The Brazilian Supreme Court has issued a favorable opinion to Apple in a long-running dispute over the exclusive use of the iPhone brand in the country, reports MacRumors.
In 2013 Apple lost the rights to its iPhone trademark in Brazil , but challenged the ruling by Brazil’s copyright regulator to prevent local firm Gradiente Eletronica SA from using the “iphone” brand name.
The regulator, Inpi, that the rights to the trademark belong to Gradiente, prompting California-based Apple to request that the decision be reviewed in Latin America’s largest market. Consumer electronics maker Gradiente had filed its request to use the “iphone” brand in 2000, seven years before Apple launched its smartphone, but received approval to use the trademark only in 2008.
In August 2020 the decision of the Federal Regional Court of the 2nd Region (Rio de Janeiro) which, despite attesting the good faith of IGB and rejecting Apple’s thesis that the term “iPhone” was merely descriptive of the product (as a synonym for “smartphone”) and therefore unregistrable, ruled in favor of the American company because it explored the brand most efficiently.
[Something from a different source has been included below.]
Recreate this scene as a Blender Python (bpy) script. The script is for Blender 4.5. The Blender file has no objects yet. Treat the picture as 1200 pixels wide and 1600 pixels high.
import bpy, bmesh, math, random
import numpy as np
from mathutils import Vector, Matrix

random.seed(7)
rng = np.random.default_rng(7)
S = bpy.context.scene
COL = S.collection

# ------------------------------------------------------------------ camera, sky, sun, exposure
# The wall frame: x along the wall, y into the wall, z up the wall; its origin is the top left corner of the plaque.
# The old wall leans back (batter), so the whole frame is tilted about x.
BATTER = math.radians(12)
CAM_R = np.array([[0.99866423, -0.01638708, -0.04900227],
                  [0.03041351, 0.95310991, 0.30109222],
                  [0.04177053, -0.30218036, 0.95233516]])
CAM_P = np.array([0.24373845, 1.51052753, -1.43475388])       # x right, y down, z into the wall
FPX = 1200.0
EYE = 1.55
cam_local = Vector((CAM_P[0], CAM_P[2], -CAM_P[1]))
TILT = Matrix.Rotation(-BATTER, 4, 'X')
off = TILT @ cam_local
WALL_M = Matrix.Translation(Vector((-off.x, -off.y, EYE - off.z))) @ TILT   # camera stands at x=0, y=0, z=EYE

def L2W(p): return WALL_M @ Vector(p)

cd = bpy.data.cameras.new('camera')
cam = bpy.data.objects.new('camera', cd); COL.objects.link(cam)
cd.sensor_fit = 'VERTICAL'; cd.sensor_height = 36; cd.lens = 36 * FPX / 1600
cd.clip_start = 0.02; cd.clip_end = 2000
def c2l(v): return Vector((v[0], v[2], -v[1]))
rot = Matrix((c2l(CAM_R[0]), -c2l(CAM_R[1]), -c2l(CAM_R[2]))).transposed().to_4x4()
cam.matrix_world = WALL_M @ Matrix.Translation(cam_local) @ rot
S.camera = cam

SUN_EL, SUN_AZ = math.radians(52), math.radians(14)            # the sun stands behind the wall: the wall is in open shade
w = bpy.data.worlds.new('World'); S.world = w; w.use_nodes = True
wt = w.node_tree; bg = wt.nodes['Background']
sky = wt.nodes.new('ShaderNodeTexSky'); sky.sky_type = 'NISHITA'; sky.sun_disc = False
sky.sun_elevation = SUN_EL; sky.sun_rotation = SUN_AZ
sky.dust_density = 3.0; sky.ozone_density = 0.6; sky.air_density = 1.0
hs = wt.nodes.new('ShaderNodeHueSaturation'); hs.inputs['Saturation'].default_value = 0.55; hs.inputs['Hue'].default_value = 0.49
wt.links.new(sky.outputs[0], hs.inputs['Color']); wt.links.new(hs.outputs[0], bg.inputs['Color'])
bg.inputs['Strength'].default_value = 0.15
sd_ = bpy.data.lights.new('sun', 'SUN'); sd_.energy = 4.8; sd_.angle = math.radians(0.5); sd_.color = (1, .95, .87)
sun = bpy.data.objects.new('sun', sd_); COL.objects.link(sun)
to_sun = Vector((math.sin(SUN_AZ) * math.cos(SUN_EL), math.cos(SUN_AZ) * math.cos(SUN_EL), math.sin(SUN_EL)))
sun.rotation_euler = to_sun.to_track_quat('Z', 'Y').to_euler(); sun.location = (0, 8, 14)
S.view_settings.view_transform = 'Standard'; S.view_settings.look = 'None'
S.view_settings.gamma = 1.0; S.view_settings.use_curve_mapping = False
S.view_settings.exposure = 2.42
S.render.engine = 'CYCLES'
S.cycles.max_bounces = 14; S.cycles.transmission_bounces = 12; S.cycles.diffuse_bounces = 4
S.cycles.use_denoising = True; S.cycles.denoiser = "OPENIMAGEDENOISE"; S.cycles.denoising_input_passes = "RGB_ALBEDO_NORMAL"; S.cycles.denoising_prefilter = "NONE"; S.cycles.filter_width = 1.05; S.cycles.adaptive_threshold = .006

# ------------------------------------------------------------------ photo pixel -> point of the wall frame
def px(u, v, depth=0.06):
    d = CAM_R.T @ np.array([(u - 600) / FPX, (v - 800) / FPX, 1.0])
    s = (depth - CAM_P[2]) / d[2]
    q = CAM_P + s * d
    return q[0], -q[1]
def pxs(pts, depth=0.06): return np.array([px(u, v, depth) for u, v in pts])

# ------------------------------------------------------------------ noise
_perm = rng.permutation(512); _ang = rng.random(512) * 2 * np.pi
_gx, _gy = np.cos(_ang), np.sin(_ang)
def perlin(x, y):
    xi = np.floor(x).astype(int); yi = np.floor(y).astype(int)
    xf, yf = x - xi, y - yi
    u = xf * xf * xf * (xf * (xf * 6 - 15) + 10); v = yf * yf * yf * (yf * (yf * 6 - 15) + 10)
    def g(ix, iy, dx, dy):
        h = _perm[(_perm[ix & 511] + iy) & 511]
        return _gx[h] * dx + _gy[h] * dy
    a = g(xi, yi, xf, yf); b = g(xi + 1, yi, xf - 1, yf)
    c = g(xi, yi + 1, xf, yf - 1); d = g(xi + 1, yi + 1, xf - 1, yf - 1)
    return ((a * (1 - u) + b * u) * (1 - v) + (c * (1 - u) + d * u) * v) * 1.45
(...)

And last Friday Brazilian Prosecutor General Augusto Aras gave his assent to Apple’s position. As noted by MacRumors, he said that even though IGB Electronica applied to register the iPhone trademark several years before Apple’s smartphone was launched, the “iPhone” brand has since become a globally recognized name, and therefore plays an important role in the world electronics market.